How to build a fiberglass rocket, part 5: nose cone

Like many fiberglass rocket kits, the Darkstar Extreme has an aluminum-tipped nose cone. The aluminum tip is for more than just show: it has a couple of structural purposes.

One is the manufacturing method of the nose cone itself. The process uses “filament wound fiberglass,” which involves placing resin-impregnated fibers around a mandrel (a gently tapered cylinder). It is difficult to make this come to a point, and instead the manufacturer just shortens the nose cone and puts an aluminum tip on.

Another purpose is that during flight, the tip of the nose cone absorbs the most heat, and aluminum is a better material to use for this specific part of the rocket.

So, the question for me now is: how to connect the nose cone to the rest of the airframe?

You might be asking: how hard can that be? And you’d be right; it isn’t particularly difficult. But some nose cones have a portion that can fit inside the rocket body, as though there’s a built-in coupler. This nose cone, though, is the same diameter as the rocket body and will not fit inside it.

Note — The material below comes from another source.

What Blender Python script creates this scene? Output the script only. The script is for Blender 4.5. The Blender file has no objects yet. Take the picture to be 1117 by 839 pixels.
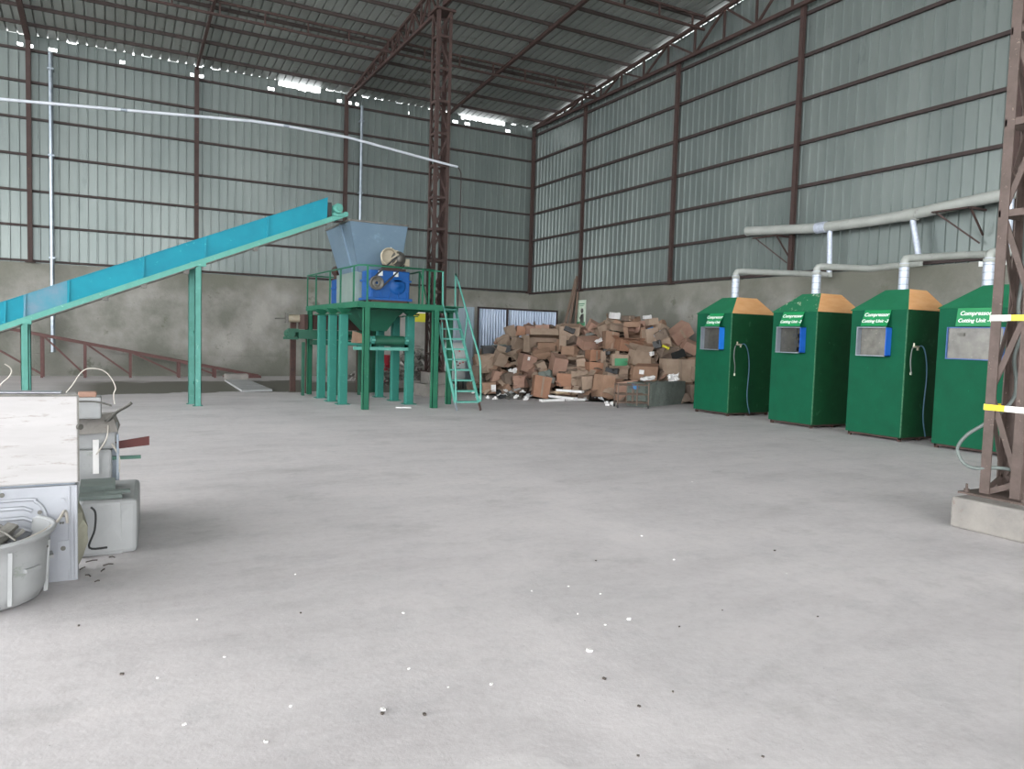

The good news is, the rocket comes with a 6 inch long coupler. Half goes inside the nose cone, half inside the airframe (payload section). On the nose cone side, I just epoxied them together to create a permanent bond. On the other side, I drilled three small holes through the airframe (and coupler) and inserted nylon screws (shear pins). This allows everything to stay together until a large force is applied mid-flight and the airframe separates from the nose cone, deploying a parachute.

The bad news, however, is that I need to attach a kevlar cord to the nose cone somehow, and the best way to do this is to put a bulk plate with a forged eye bolt on one side of the coupler. Either side will do, but it makes sense to put it on the side that goes a few inches into the nose cone, rather than the side that comes a few inches out, since that increases the available storage space inside the rocket for things like the parachute and 25 feet of kevlar cord.

The kit came with a fiberglass bulk plate with no edge or lip (see above picture). It will fit inside the coupler, but I don’t feel too confident that epoxy alone will hold it in place. Instead, I ordered another aluminum bulk plate with an edge or lip – the inner part fits inside the coupler, but there is an outer lip that sits above the coupler so it cannot be pulled through, no matter how hard the cord is yanked.

green aluminum bulk plate attached to red fiberglass coupler — a christmas coupler

I epoxied the aluminum bulk plate to the coupler, and then used more epoxy to attach the forged eye bolt (with a long screw attached) and two nuts to the bulk plate itself. There’s no way this setup is coming loose during flight regardless of the forced applied.

view inside coupler, from above — masking tape dam keeping epoxy near walls

Above is a view of the inside of the coupler. I added some masking tape in an attempt to create a very crude barrier or dam, keeping the additional epoxy a bit closer to the edges to seal them.